Pui Pui Entry 10
Let's get busy uvw mapping. Lot's of fun ahead. Woohoo!
The plan of attack is to explode the various pieces, apply various mapping
methods, and arrange things to taste. Not terribly difficult, but it can
get confusing. One of the most important things to remember is to *never
ever* create or destroy vertices! This will mess up the vert numbers and
things will go bad in a hurry. I've done this on accident in the past,
and back tracking is not fun.
Three main tools (for Max):
1) UVW Map - this is used to apply various uvw mapping methods to the
mesh or selected parts of it: planar, cylinder, spherize, and a few others.
2) Unwrap UVW - this is used to move the uvw points around by hand. Very
nice tool.
3) Textporter - this is to export the wireframe to a raster file.
Gonna do the armour first.

1) Isolate the armour and hide everything else.
2) Flip the armour around, grab those two back pieces, detach them, and
move them to the front.
3) Here is the solar plexis and those two back pieces with UVW > Planar
applied to them. The orange rectangle is the virtual texture and that
little orange nib at the top of the rectangle shows were the top of the
texture is.
Pretty easy so far. Time to do the pecs, shoulder, and the rest of the
back. Select them, and apply Cylinder UVW mapping.

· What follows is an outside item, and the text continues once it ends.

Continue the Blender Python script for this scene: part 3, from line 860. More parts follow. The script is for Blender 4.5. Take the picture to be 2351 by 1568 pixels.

This is kind of harder to visualize, but you should be able to get it.
I tossed in two red arrows to show the nib and seam. The little yellow
nib is the top of the texture, and that green line is the seam between
the right and left sides of the texuture.
Okay, time for the ribcage pieces. For this, I decided to move them around
a bit, a tad of rotation, and cylinder map them.

Again, two red arrows showing the nib (top of the texture) and the green
line (the seam between right and left). Once these pieces are tossed into
Unwrap UVW, some tweaking of the points has to be done. No big deal.
Some of the points are too close and some of the points are too far.
This will cause distortion when the texture is applied. Not good. What's
equally not good is that I blindly moved them around. I should have done
the checker trick, but I don't want to get totally anal.
Checker trick? What's that? Glad you asked.

That's the checker trick. Basically apply a checker pattern, them mess
with the uvw verts visually. On the left, the vertical stretching is rather
apparent. So, in Unwrap UVW, I grabbed groups of verts and moved them
up-n-down until I was happy. On the right, you can see that the stretching
has be greatly reduced. There are still a few uv verts that could stand
some tweaking, but, like I said, I don't want to get totally anal. Those
few little spots should be survivable.
Then toss all of the pieces into Unwrap UVW and arrange them in a way
that makes sense. You know, in a way that easy to visualize the 2d texture
to the 3d model. Here is the final wireframe at a reduced size:

That wireframe is at 250x250, but my working wire is at 500x500. Actually,
any square texture can be used. I could use 1956x1956 if I wanted to,
and it would look just fine. This aspect of uvw mapping could very easily
turn into a long discussion about ratios, but currently not the scope
of these discussions.
Take the wireframe into PhotoShop and use it as a template. Prep work
in PS was pretty painless. I turned the outside black to a lighter shade
of gray, set the mode to Multiply, and painted on a layer underneath it.
Save it out like that as a working PSD, then export another rastor to
be used on the model (with the wireframe layer turned off, of course).

There is a chunk of the raw wireframe, a chunk of a quick texture, and
how it looks on the model. Pretty spiffy, eh? Although, there is still
a touch of distortion going on as illustrated by the smiley face.
You should be getting a real taste of the process involved with modeling
and all that. This is just one character -- imagine doing a full-length
movie with high-poly character in full-blown environments. Can you appreciate
it? I know I can.
More uvw mapping to come, but I'm going to step it up a bit now that
you've had a pretty close look at it.
Not sure when I'll get to talking about the wrist problem that Stu mentioned.
All I can really say right now is that it can be a real nightmare.